Speaker
Description
Additive manufacturing of piezoceramics enables the acquisition of high resolution lead-free piezoelectric architected microgeometries that are difficult to realize with conventional processing. To exploit these design freedoms, predictive multiphysics models must capture the electromechanical coupling together with the non linear, history dependent response typical of ferroelectric materials.
We present a user element (UEL) implementation in Abaqus for fully coupled electromechanical simulations of piezoelectric solids, accounting for both direct and inverse effects. The element uses a hexahedral 8 node formulation with 4-DOF per node. At each integration point, the constitutive update is driven by the local mechanical and electric fields and is handled through a Jiles–Atherton type phenomenological model adapted to ferroelectric behavior.
In the proposed framework, the polarization is split into irreversible and reversible parts, $P={P}^{\mathrm{irr}}+{P}^{\mathrm{rev}}$ with the reversible contribution defined as ${P}^{\mathrm{rev}}=c{P}^{\mathrm{an}}-{P}^{\mathrm{irr}}$, where c is the reversibility coefficient and $P^{\mathrm{an}}$ is the anhysteretic polarization. This contribution is modeled through a Langevin relation that is driven by an effective electric field $E_{\mathrm{eff}}$, which combines the applied electrical field with internal electromechanical interactions. The irreversible evolution law drives ${P}^{\mathrm{irr}}$ toward ${P}^{\mathrm{an}}$ in a history dependent manner, capturing memory and minor loop behavior. The updated polarization is coupled to strain through electrostrictive terms, yielding a nonlinear, path dependent electromechanical response.
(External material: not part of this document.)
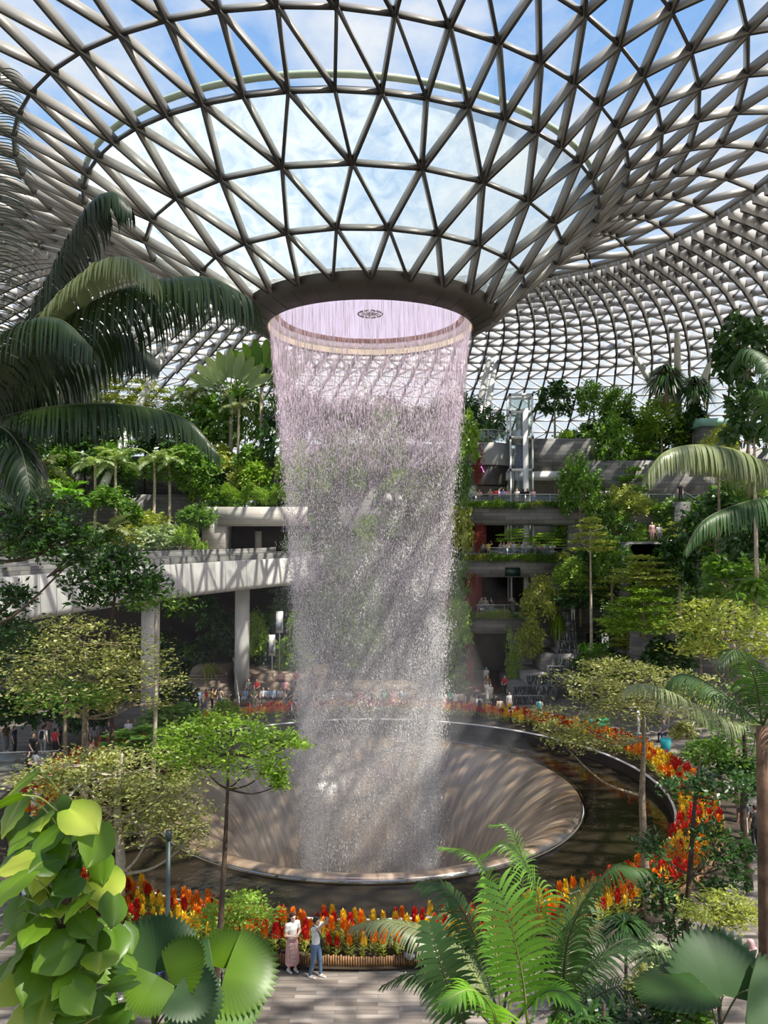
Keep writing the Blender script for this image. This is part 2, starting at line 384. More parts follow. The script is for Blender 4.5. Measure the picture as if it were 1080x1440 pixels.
def build_shell():
    # ---- steel grid
    bars = MB(); rods = []
    ringsA = [(PROF[i, 0], 24, .5 * (i % 2 == 0)) for i in range(3)]          # (R, count, phase)
    ringsB = [(PROF[i, 0], 48, 0 if (i % 2) else .5) for i in range(3, 10)]
    def node(R, n, ph, j):
        th = (j + ph) * 2 * PI / n - PI / 2 + .02
        return R, th
    def addbar(a, b, w, d):
        rods.append((a, b, w, d))
    R3p = 0
    ringsA[0] = (PROF[0, 0], 24, 0.0); ringsA[1] = (PROF[1, 0], 24, .5); ringsA[2] = (PROF[2, 0], 24, 0.0)
    allr = ringsA + ringsB
    for k, (R, n, ph) in enumerate(allr):
        for j in range(n):
            if k > 0: addbar(node(R, n, ph, j), node(R, n, ph, j + 1), .12, .34)
            if k + 1 < len(allr):
                R2, n2, ph2 = allr[k + 1]
                if n2 == n:
                    o = -1 if ph2 > ph else 0
                    addbar(node(R, n, ph, j), node(R2, n2, ph2, j + o), .12, .42)
                    addbar(node(R, n, ph, j), node(R2, n2, ph2, j + o + 1), .12, .42)
                else:                       # one node below feeds three above
                    for q in (-1, 0, 1): addbar(node(R, n, ph, j), node(R2, n2, ph2, 2 * j + q), .12, .42)
    # ---- the fine far grid
    RC = list(np.arange(27.8, 66.1, 1.42)); NC = 160
    lastR, lastn, lastph = allr[-1]
    TW = .012                                                   # the ribs wind slightly as they come down
    tang = lambda k, j: 2 * PI * j / NC - PI / 2 + TW * (RC[k] - RC[0])
    for k, R in enumerate(RC):
        for j in range(NC):
            th = tang(k, j); p = shell_pt(R, th)
            if p[1] < -6 or (p[1] < 18 and R > 45): continue
            near = R < 47; t2 = tang(k, j + 1)
            rods.append(((R, th), (R, t2), .07, .62 if near else .28))
            if k + 1 < len(RC):
                R2 = RC[k + 1]; u1 = tang(k + 1, j); u2 = tang(k + 1, j + 1)
                rods.append(((R, th), (R2, u1), .17, 1.0 if near else .6))
                if k % 2: rods.append(((R, th), (R2, u2), .065, .36 if near else .24))
                else: rods.append(((R, t2), (R2, u1), .065, .36 if near else .24))
    A = np.array([r[0] for r in rods]); B = np.array([r[1] for r in rods])
    pa = shell_pt(A[:, 0], A[:, 1]); pb = shell_pt(B[:, 0], B[:, 1])
    U = shell_n((A[:, 0] + B[:, 0]) / 2, np.arctan2((pa + pb)[:, 1] / 2 - AY, (pa + pb)[:, 0] / 2 + 3))
    for w, d in sorted({(r[2], r[3]) for r in rods}):
        s = np.array([r[2] == w and r[3] == d for r in rods])
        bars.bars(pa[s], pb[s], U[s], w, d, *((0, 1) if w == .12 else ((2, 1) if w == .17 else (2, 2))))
    # ---- glass
    def glass(Rs, n, skip=False):
        V = []; Q = []; m = n
        th = 2 * PI * np.arange(n) / n - PI / 2
        mb = MB()
        for R in Rs: V.append(shell_pt(np.full(n, R), th, .05))
        V = np.concatenate(V)
        for i in range(len(Rs) - 1):
            for j in range(n):
                q = (i * n + j, i * n + (j + 1) % n, (i + 1) * n + (j + 1) % n, (i + 1) * n + j)
                c = V[list(q)].mean(0)
                if skip and (c[1] < -6 or (c[1] < 18 and Rs[i] > 45)): continue
                Q.append(q)
        mb.add(V, Q); return mb
    roof = struct(glass(list(PROF[3:10, 0]) + RC[1:], 128, True).build('ceiling', M_glass, None, True))
    wet = glass(list(PROF[0:4, 0]), 96).build('wet_glass', M_wetglass, roof, True)
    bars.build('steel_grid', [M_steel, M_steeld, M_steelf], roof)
    # pale fritted sun panels on every second triangle of the far grid
    fr = MB(); V = []; T = []
    for k in range(len(RC) - 1):
        if RC[k] > 47.5: break
        for j in range(NC):
            if shell_pt(RC[k], tang(k, j))[1] < 26: continue
            p = [shell_pt(RC[k], tang(k, j), -.05), shell_pt(RC[k], tang(k, j + 1), -.05), shell_pt(RC[k + 1], tang(k + 1, j + 1), -.05), shell_pt(RC[k + 1], tang(k + 1, j), -.05)]
            tri = (0, 1, 3) if k % 2 == 0 else (0, 1, 2)
            b = len(V); V += [p[i] for i in tri]; T.append((b, b + 1, b + 2))
    fr.add(V, tris=T); fr.build('sun_panels', M_frit, roof)
    # gutter that rings the wet glass
    g = MB(); th = np.linspace(0, 2 * PI, 97); g.tube(shell_pt(np.full(97, PROF[3, 0] + .1), th, .34), .13, 8, cap=False)
    g.build('gutter', plain('gutter_green', (.42, .50, .36), .5), roof, True)
build_shell()

# ---------------------------------------------------------------- oculus ring
def build_oculus():
    r = thing('oculus_ring', 'dark round ring at the foot of the glass funnel that the waterfall drops from', 'ceiling ring', (AX, AY, 0))
    mb = MB(); mb.lathe([(6.35, 23.8), (6.42, 23.5), (6.2, 23.15), (5.28, 22.72), (5.2, 22.76), (5.2, 23.7), (6.1, 23.8)], 96, mi=0)
    jm = mb
    for k in range(32):
        a = 2 * PI * k / 32; u = np.array([math.cos(a), math.sin(a), 0])
        jm.tube([u * 6.2 + [0, 0, 23.145], u * 5.29 + [0, 0, 22.715]], .014, 4, mi=1)
    mb.build('soffit', [M_ringdark, M_black], r, True)
    b = MB(); b.lathe([(5.17, 22.8), (5.13, 23.1)], 96); b.build('light_strip', M_band, r, True)
    b = MB(); b.lathe([(5.12, 23.12), (4.85, 23.16), (4.85, 23.38)], 96); b.build('white_band', M_white, r, True)
    b = MB(); b.lathe([(4.85, 23.38), (4.7, 23.44), (4.66, 23.6)], 96); b.build('copper_band', M_copper, r, True)
    b = MB(); b.lathe([(4.67, 23.6), (3.0, 23.70), (1.0, 23.74), (0.01, 23.74)], 64); b.build('luminous_lid', M_lid, r, True)
    c = MB()
    for k in range(12):
        a0 = 2 * PI * k / 12 + .05; a = np.linspace(a0, a0 + .38, 5)
        c.tube(np.stack([.62 * np.cos(a), .62 * np.sin(a), np.full(5, 23.64)], -1), .045, 5)
        c.tube([(.18 * math.cos(a0), .18 * math.sin(a0), 23.64), (.5 * math.cos(a0), .5 * math.sin(a0), 23.64)], .02, 4)
    c.lathe([(0.01, 23.58), (.16, 23.58), (.18, 23.7)], 20)
    c.build('nozzle_ring', M_ringdark, r)
build_oculus()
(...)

The set of internal variables evolves with the load history and enforces the nonlinear relationship between the electric field, polarization, and strain. In representative cyclic electrical and combined electromechanical loading cases, the model reproduces the characteristic hysteresis and strain “butterfly” loops observed in ferroelectric ceramics.
The proposed framework targets efficient simulation of components with complex microarchitectures produced by 3D printing, providing a route to virtual prototyping and parameter exploration prior to fabrication. Ongoing work focuses on validation across a set of loading paths and applying the model to lattice-like and porous geometries.